DIFUZZing Android Kernel Drivers

Presented at Black Hat Europe 2017, Dec. 6, 2017, 3:30 p.m. (60 minutes)

As the rest of the Android security infrastructure improves, the Android/Linux kernel is well on its way to becoming the "weakest link," being responsible for a higher and higher fraction of vulnerabilities [1]. Most of these vulnerabilities are in kernel driver code, as this driver code is often maintained by third parties and gets less scrutiny than the kernel itself.

Specifically, most of these bugs are in driver ioctl functions [2]. Despite significant advances in automatic analysis of kernel code, current state-of-the-art tools like Syzkaller [3] and trinity [4] fail to find these bugs. This is because ioctls do not have a standard interface, and each ioctl for each driver expects different commands and data structures. The amount of manual effort required to bridge this "interface gap" for Syzkaller and trinity has hampered effort to find, pwn, and fix these issues.

The problem needed to be fixed, and so we created DIFUZE, a lightweight (yet powerful), python based interface-aware fuzzing framework for driver ioctls. DIFUZE uses a novel combination of static analysis techniques (using LLVM) to extract the structure of argument data of the ioctls from the GPL-mandated headers of kernel drivers, and uses this information to effectively fuzz drivers on the target device.

We will publish the scientific details behind DIFUZE at the ACM Conference on Computer and Communication Security (CCS), one of the premier venues in the scientific security community.

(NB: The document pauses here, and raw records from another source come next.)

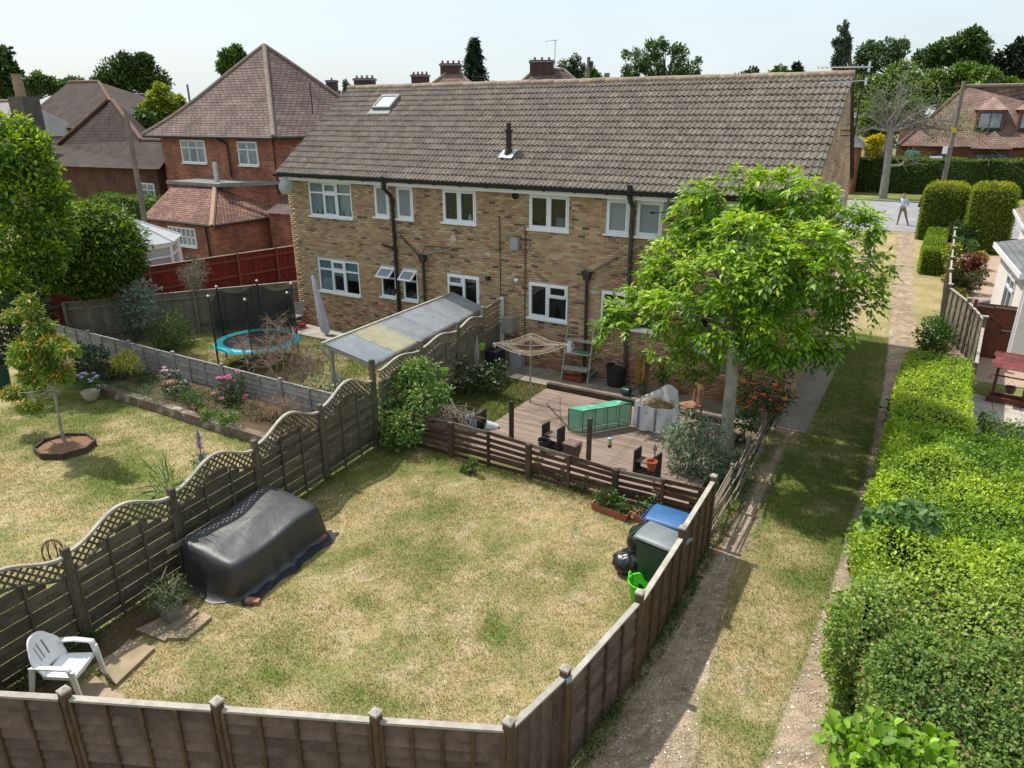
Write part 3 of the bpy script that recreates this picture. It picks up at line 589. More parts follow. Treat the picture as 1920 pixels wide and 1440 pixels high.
# gable windows (far flank)
for (px0, px1, zz0, zz1) in ((19.6, 20.5, 4.2, 5.1), (22.9, 23.8, 4.2, 5.1)):
    g_ = P(); y0 = px0-HY0; y1 = px1-HY0; X = HX1-HX0
    for q in ((y0, y1, zz0, zz0+.06), (y0, y1, zz1-.06, zz1), (y0, y0+.06, zz0+.06, zz1-.06), (y1-.06, y1, zz0+.06, zz1-.06)): g_.box((X+.02, (q[0]+q[1])/2, (q[2]+q[3])/2), (.08, q[1]-q[0], q[3]-q[2]))
    gw = g_.build('window', WHITE, house); bx('pane', gw, (X+.012, (y0+y1)/2, (zz0+zz1)/2), (.01, y1-y0-.12, zz1-zz0-.12), FROST)
# pipes
def fx(px, py, off=.08): p = FY(px, py, HY0-off); return (p[0]-HX0, -off, p[2])
def pipe(name, pts, r, mat=BLACKP, n=10): return P().tube(pts, r, n).build(name, mat, house, True)
s = pipe('soil_pipe', [fx(716, 331, .36), fx(720, 352, .36), fx(722, 356, .34), fx(733, 368, .12), fx(735, 378, .1), fx(749, 590, .1), (fx(749, 590, .1)[0], -.1, 0)], .06)
for (px, py) in ((719, 350), (735, 377), (739, 465), (744, 545)): P().tube([fx(px, py-3, .1 if py > 360 else .36), fx(px, py+5, .1 if py > 360 else .36)], .078, 10).build('collar', BLACKP, s, True)
P().tube([fx(740, 466, .1), fx(717, 459, .1)], .045, 8).build('branch_pipe', BLACKP, s, True)
s = pipe('soil_pipe', [fx(1181, 348, .36), fx(1181, 372, .36), fx(1182, 377, .34), fx(1187, 388, .12), fx(1186, 398, .1), fx(1180, 505, .1), fx(1172, 690, .1), (fx(1172, 690, .1)[0], -.1, 0)], .06, M('weathered_pipe', (.05, .045, .04), (.09, .08, .07), 6, .6))
P().tube([fx(1181, 347, .36), fx(1181, 374, .36)], .075, 10).build('cowl', BLACKP, s, True); P().tube([fx(1180, 508, .1), fx(1192, 510, .1)], .05, 8).build('branch_pipe', BLACKP, s, True)
DKP = M('brown_black_pipe', (.045, .035, .03), (.07, .055, .045), 6, .6)
def hopper(px, py, base, arms):
    h = P(); c = fx(px, py, .12); h.prism([(c[0]-.13, c[1]-.1, c[2]+.11), (c[0]+.13, c[1]-.1, c[2]+.11), (c[0]+.07, c[1]-.07, c[2]-.13), (c[0]-.07, c[1]-.07, c[2]-.13)], (0, .2, 0)); ho = h.build('hopper_head', DKP, house)
    b = fx(*base, .1); P().tube([(c[0], -.1, c[2]-.12), (b[0], -.1, b[2]), (b[0], -.1, -.05)], .05, 8).build('drainpipe', DKP, ho, True)
    for (p, q, r_, m_) in arms: P().tube([fx(*p, .1), fx(*q, .1), (c[0], -.12, c[2]+.1)], r_, 6).build('waste_pipe', m_, ho, True)
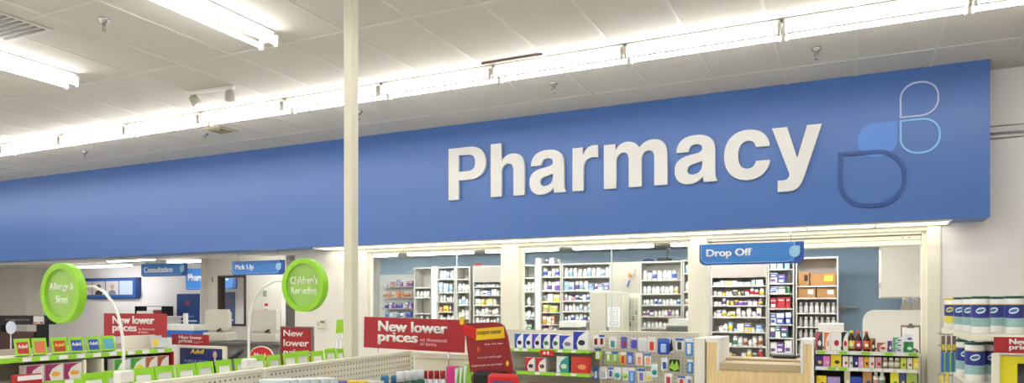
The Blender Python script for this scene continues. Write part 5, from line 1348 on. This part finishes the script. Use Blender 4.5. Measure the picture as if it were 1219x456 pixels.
# black display unit at far left with white round lamp
YT = 6.1
t = thing('merchandise_display', 'black product display with colourful price strip at the left edge', 'display', (xat(33,YT), YT, 0), R(22))
zt_ = zat(33,375.5,YT); zb_ = zat(33,386.5,YT); wl = .42
MB().rbox(-wl,.26,-.02,.22,zb_,zt_,.006).build('header', BLACK, t)
text(t, 'magazine', -.30, -.0205, (zt_+zb_)/2-.015, .34, .035, C((150,146,140)), .001, .0)
MB().box(.10,.25,-.024,-.0205,zb_+.01,zt_-.01).build('price_strip', C((206,204,206)), t)
for i, c in enumerate(((190,60,110),(230,170,60),(110,60,120))): MB().box(.11+i*.045,.148+i*.045,-.026,-.024,zb_+.015,zb_+.04).build('colour_chip', C(c), t)
MB().rbox(-wl,-.38,0,.2,0,zb_,.004).build('post', BLACK, t); MB().rbox(.12,.16,0,.2,0,zb_,.004).build('post', BLACK, t)
MB().rbox(-.38,.10,-.02,.22,.9,zb_-.10,.01).build('stock_bin', C((70,40,36)), t)
MB().rbox(-.38,.12,0,.2,.0,.9,.01).build('cabinet', BLACK, t)
YG2 = 5.1
o = thing('white_disc_sign', 'pale round sign cut by the left edge above the gondola', 'sign', (xat(13,YG2), YG2, 0))
zc_ = zat(13,390,YG2)
MB().prism(circ(0,zc_,.09,.075,32), -.006, .006).build('disc', C((206,216,232)), o); MB().cyl((0,0,.01),(0,0,zc_-.07),.008,8).build('pole', CHROME, o); MB().lathe([(.1,0),(.1,.01),(.02,.014)],16).build('base', GREYM, o)
# white notice on left window reveal and side wall
o = MB().box(0,.004,0,.5,0,.62).build('wall_notice', PAPER, None, (XP+.002, 10.9, zat(444,362,11.2))); tag(o, 'white notice on the cream wall at the left of the first window', 'notice')

# =====================================================================  CAMERA, WORLD, COLOUR
cam = bpy.data.cameras.new('camera'); co = bpy.data.objects.new('camera', cam); COL.objects.link(co)
co.location = (0, 0, H); co.rotation_euler = (R(90), 0, YAW)
cam.sensor_fit = 'HORIZONTAL'; cam.sensor_width = 36
cam.lens = FOC/1219*36
cam.shift_x = (609.5-CX)/1219; cam.shift_y = (HY-228)/1219
cam.clip_start = .05; cam.clip_end = 100
S.camera = co
wd = bpy.data.worlds.new('world'); S.world = wd; wd.use_nodes = True
wd.node_tree.nodes['Background'].inputs[0].default_value = (.8,.85,.9,1); wd.node_tree.nodes['Background'].inputs[1].default_value = .3
S.view_settings.view_transform = 'Standard'; S.view_settings.look = 'None'
S.view_settings.exposure = 1.22; S.view_settings.gamma = 1; S.view_settings.use_curve_mapping = False
S.cycles.use_denoising = True; S.cycles.max_bounces = 8; S.cycles.transparent_max_bounces = 12
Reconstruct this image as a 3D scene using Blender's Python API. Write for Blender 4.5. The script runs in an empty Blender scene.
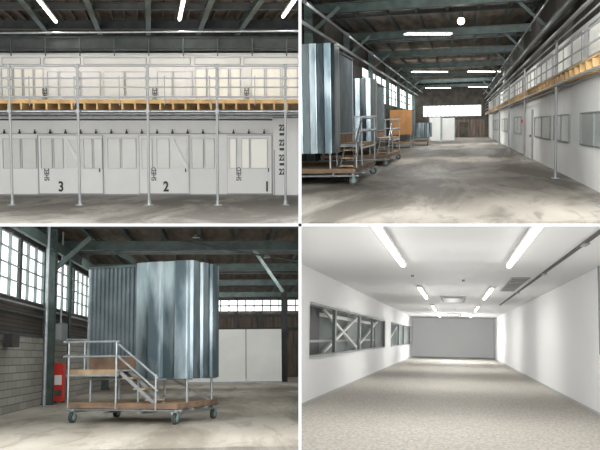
import bpy, bmesh, math, random
from mathutils import Vector, Matrix
random.seed(4)
F = 900.0          # focal length in px for a 600 px wide frame (54 mm)
T = 0.03           # thickness of the white partitions between the four rooms
Y0 = 9.0           # front edge of the partitions
sc = bpy.context.scene
try: sc.view_settings.view_transform = 'Standard'
except Exception: pass

# ------------------------------------------------------------------ materials
def lin(c):
    o = []
    for v in c:
        v /= 255.0
        o.append(v/12.92 if v <= .04045 else ((v+.055)/1.055)**2.4)
    return (*o, 1)
def mat(name, c1, c2=None, rough=.7, metal=0, scale=2., bump=0., emit=0., detail=6, stretch=(1,1,1), lo=.35, hi=.65, bscale=None, stain=None, sscale=.25):
    m = bpy.data.materials.new(name); m.use_nodes = True
    n = m.node_tree.nodes; l = m.node_tree.links
    b = n['Principled BSDF']
    b.inputs['Roughness'].default_value = rough
    b.inputs['Metallic'].default_value = metal
    b.inputs['Base Color'].default_value = lin(c1)
    if emit:
        b.inputs['Emission Color'].default_value = lin(c1)
        b.inputs['Emission Strength'].default_value = emit
    if c2 or bump:
        tc = n.new('ShaderNodeTexCoord'); mp = n.new('ShaderNodeMapping')
        mp.inputs['Scale'].default_value = stretch
        l.new(tc.outputs['Object'], mp.inputs['Vector'])
        nz = n.new('ShaderNodeTexNoise'); nz.inputs['Scale'].default_value = scale
        nz.inputs['Detail'].default_value = detail
        l.new(mp.outputs[0], nz.inputs['Vector'])
        if c2:
            r = n.new('ShaderNodeValToRGB')
            r.color_ramp.elements[0].position = lo; r.color_ramp.elements[1].position = hi
            r.color_ramp.elements[0].color = lin(c1); r.color_ramp.elements[1].color = lin(c2)
            l.new(nz.outputs['Fac'], r.inputs['Fac']); out = r.outputs[0]
            if stain:
                for sc_, lo_, hi_, a_ in ((sscale, .46, .56, .85), (sscale*4.5, .52, .62, .55)):
                    n2 = n.new('ShaderNodeTexNoise'); n2.inputs['Scale'].default_value = sc_; n2.inputs['Detail'].default_value = 13
                    n2.inputs['Roughness'].default_value = .68; n2.inputs['Distortion'].default_value = .8
                    l.new(mp.outputs[0], n2.inputs['Vector'])
                    r2 = n.new('ShaderNodeValToRGB'); r2.color_ramp.elements[0].position = lo_; r2.color_ramp.elements[1].position = hi_
                    r2.color_ramp.elements[0].color = (0,0,0,1); r2.color_ramp.elements[1].color = (a_,a_,a_,1)
                    l.new(n2.outputs['Fac'], r2.inputs['Fac'])
                    mx = n.new('ShaderNodeMixRGB'); l.new(r2.outputs[0], mx.inputs[0]); l.new(out, mx.inputs[1])
                    mx.inputs[2].default_value = lin(stain); out = mx.outputs[0]
            l.new(out, b.inputs['Base Color'])
        if bump:
            bp = n.new('ShaderNodeBump'); bp.inputs['Strength'].default_value = bump
            bp.inputs['Distance'].default_value = .02
            nz2 = n.new('ShaderNodeTexNoise'); nz2.inputs['Scale'].default_value = bscale or scale*6
            l.new(mp.outputs[0], nz2.inputs['Vector'])
            l.new(nz2.outputs['Fac'], bp.inputs['Height']); l.new(bp.outputs[0], b.inputs['Normal'])
    return m
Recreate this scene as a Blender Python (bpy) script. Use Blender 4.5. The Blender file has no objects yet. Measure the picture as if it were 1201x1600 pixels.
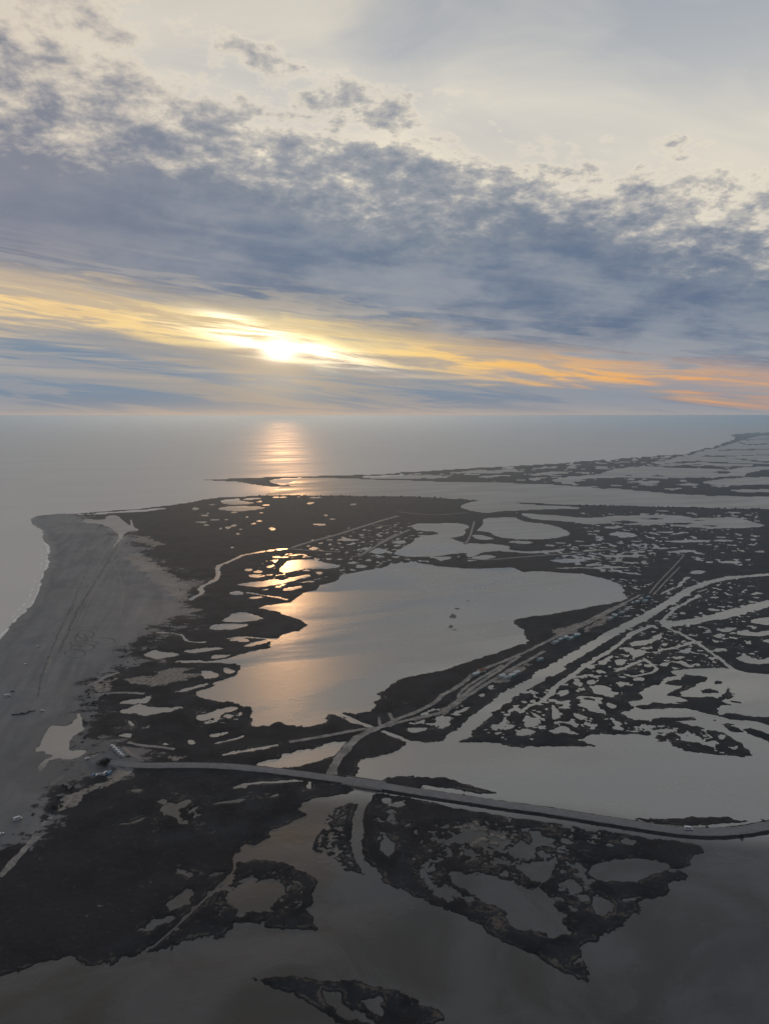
import bpy, bmesh, math, random
import numpy as np
from mathutils import Vector

sc = bpy.context.scene
COL = sc.collection
R = math.radians

# ------------------------------------------------------------------ camera
CAM_H = 300.0
PITCH = 7.45            # degrees below the horizon
FOCAL = 1155.0          # focal length in photo pixels (photo 1201 x 1600)
cam_data = bpy.data.cameras.new("camera")
cam_data.sensor_fit = 'VERTICAL'
cam_data.sensor_height = 36.0
cam_data.lens = 36.0 * FOCAL / 1600.0
cam_data.clip_start = 1.0
cam_data.clip_end = 250000.0
cam = bpy.data.objects.new("camera", cam_data)
cam.location = (0, 0, CAM_H)
cam.rotation_euler = (R(90 - PITCH), 0, 0)
COL.objects.link(cam)
sc.camera = cam

# ------------------------------------------------------------------ render settings
sc.render.engine = 'CYCLES'
sc.view_settings.view_transform = 'Standard'
sc.view_settings.look = 'None'
sc.view_settings.exposure = 0.0
sc.view_settings.gamma = 1.0
sc.view_settings.use_curve_mapping = False
cy = sc.cycles
cy.use_denoising = True
cy.max_bounces = 5
cy.diffuse_bounces = 1
cy.glossy_bounces = 3
cy.transmission_bounces = 1
cy.volume_bounces = 3
cy.transparent_max_bounces = 8
cy.sample_clamp_indirect = 6.0

# ------------------------------------------------------------------ sun
SUN_AZ, SUN_EL = -7.9, 4.9
sun_data = bpy.data.lights.new("sun", 'SUN')
sun_data.energy = 0.42
sun_data.angle = R(1.2)          # veiled by the cloud bank
sun_data.color = (1.0, 0.52, 0.22)
sun = bpy.data.objects.new("sun", sun_data)
_d = Vector((math.sin(R(SUN_AZ)) * math.cos(R(SUN_EL)), math.cos(R(SUN_AZ)) * math.cos(R(SUN_EL)), math.sin(R(SUN_EL))))
sun.rotation_euler = _d.to_track_quat('Z', 'Y').to_euler()
sun.location = _d * 1000
COL.objects.link(sun)

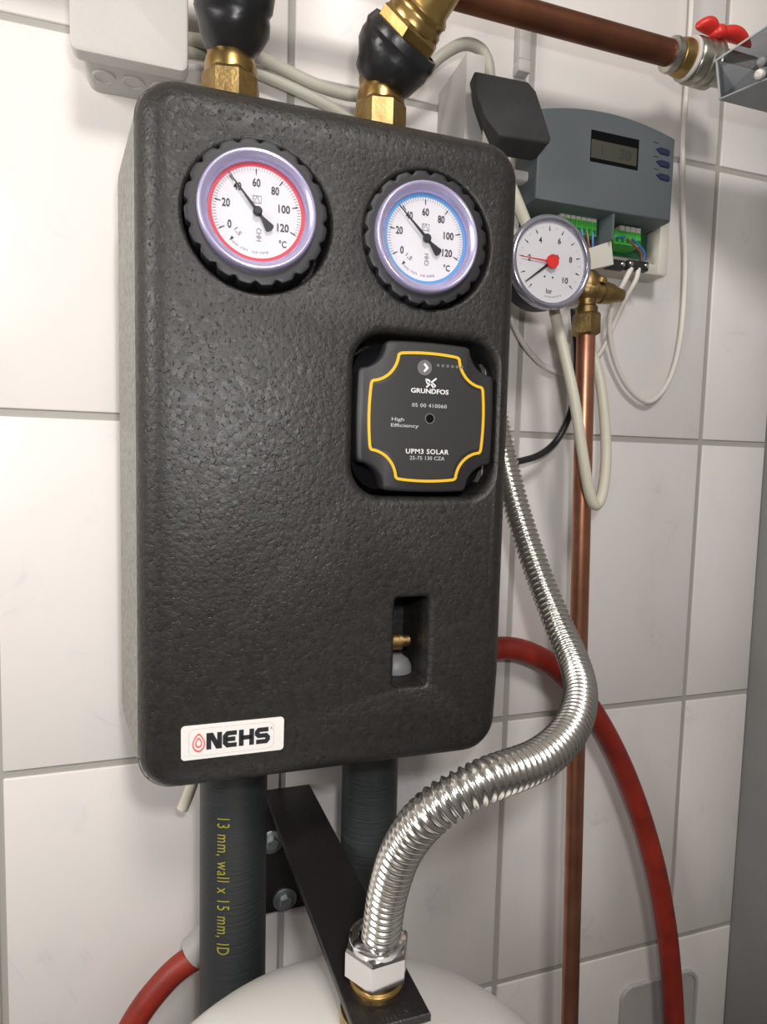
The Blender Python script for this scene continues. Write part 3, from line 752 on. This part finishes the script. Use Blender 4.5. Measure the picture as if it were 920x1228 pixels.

DIFUZE works. We found 32 zero-days in seven modern android phones including the Google Pixel XL. We are certain that more bugs are lurking in more phones, so we are open-sourcing the end-to-end automated tool for the public good. DIFUZE is completely automated -- just give it kernel.tar.gz, wait, and collect the 0days.

Happy hunting.

[1] https://source.android.com/security/bulletin/; [2] Jeffrey Vander Stoep. 2016. Android: protecting the kernel. In Linux Security Summit. Linux Foundation; [3] Google. 2017. syzkaller - linux syscall fuzzer. (2017). https://github . com/google/syzkaller; [4] Dave Jones. 2011. Trinity: A system call fuzzer. In Proceedings of the 13th Ottawa Linux Symposium, pages.


Presenters:

  • Yan Shoshitaishvili / Zardus - Assistant Professor, Arizona State University   as Yan Shoshitaishvili
    Yan Shoshitaishvili is an Assistant Professor at Arizona State University, where he drives research into the automatic analysis, exploitation, and defense of real-world software. He is an avid CTF player and a member of Shellphish, the team that he led to become one of the winners of the DARPA Cyber Grand Challenge.
  • Shuang Hao - Assistant Professor, University of Texas, Dalls
    Shuang Hao is an Assistant Professor in the Department of Computer Science at the University of Texas at Dallas. His research focuses on computer and network security, spam filtering, botnet detection, DNS reputation analysis, and underground economy study. His work has been recognized in press coverage, including MIT Technology Review, WIRED, KrebsOnSecurity, and Slashdot.
  • Jake Corina - Independent Researcher, N/A
    Jake Corina is an Independent Researcher, he holds a master's degree from the University of California, Santa Barbara. He works on fuzzing low-level systems like kernel, modem and other smartphone subsystems. Along with Salls, He demonstrated an Android root at exploit at Geekpwn. He is also a member of Shellphish, He says he likes big heaps and he cannot lie.
  • Chris Salls - Graduate Research Assistant, University of California, Santa Barbara
    Chris Salls is a PhD student at the University of California, Santa Barbara, where he works on automated techniques to find memory corruption bugs. Recently, one bug that was found in his research was used to demonstrate an Android root at exploit at Geekpwn. As the captain of Shellphish, he works to lead team members in learning advanced exploitation techniques.
  • Aravind Machiry - Graduate Research Assistant, University of California, Santa Barbara
    Aravind Machiry is a third year PhD student at University of California, Santa Barbara and a member of Shellphish Grill Team. He works on using static and dynamic analysis to find flaws in system software including linux kernel. He found several bugs in Android kernel. He also found a design flaw in Trusted Execution Environments, called Boomerang which was published in NDSS 2017.